Adkins starts off with "I'm going to take your mind on a journey". Well, he got THAT right.
He presents a tree of reasoning, beginning with the leaves and proceding to the shocking root.
The "leaves" are elephants. Adkins: "Our belief in elephants needs no explaination. We can see them lumbering across the plains".
But where did the elephants we observe come from? Adkins is (putatively) willing to believe that God made them. BUT... God didn't need to make ALL the living elephants. He only had to make the parents of the ones we see.
He goes on to suppose that God is a "lazy" God, who only bothers to create things which can't arise naturally (like the elephants we see
having come from their parents). He takes this back to the first mammals, to life per se, and to the big bang.
It turns out that God really didn't have to do ANYTHING AT ALL, and even HE can be eliminated. The "root" of the tree is exactly: nothing. Zero.
The final chapter, after that revelation, is about the mathematics of clouds of theoretical points. It alone is worth getting the book for.
=======
Since my writing pales in comparison to Dr. Adkins', I'm afraid that this simplistic summary of his book will induce you NOT to buy it.
Buy it.
Buy it and buy copies for any of your friends who want to understand what's REALLY going on.
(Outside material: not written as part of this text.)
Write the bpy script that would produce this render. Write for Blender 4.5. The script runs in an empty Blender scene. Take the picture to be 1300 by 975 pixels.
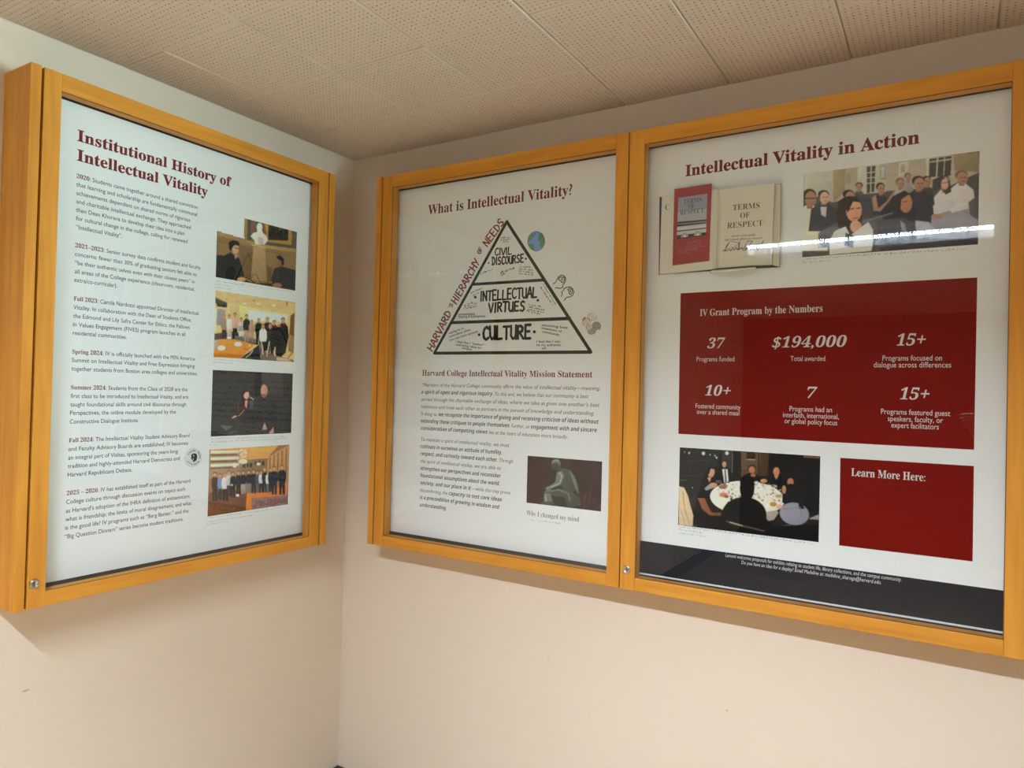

This book runs along a similar vein as books by Steven Hawking and Brian Greene, but where Hawking and Greene approach the world through scientific fact, this book combines facts and logic to form a "philosophy of science."
This book is one of the most powerful pieces of logic I've ever read. Don't let the title fool you. It IS about creation- just not necessarily by a deity.
I can't say enough good about this book! I absolutely loved it!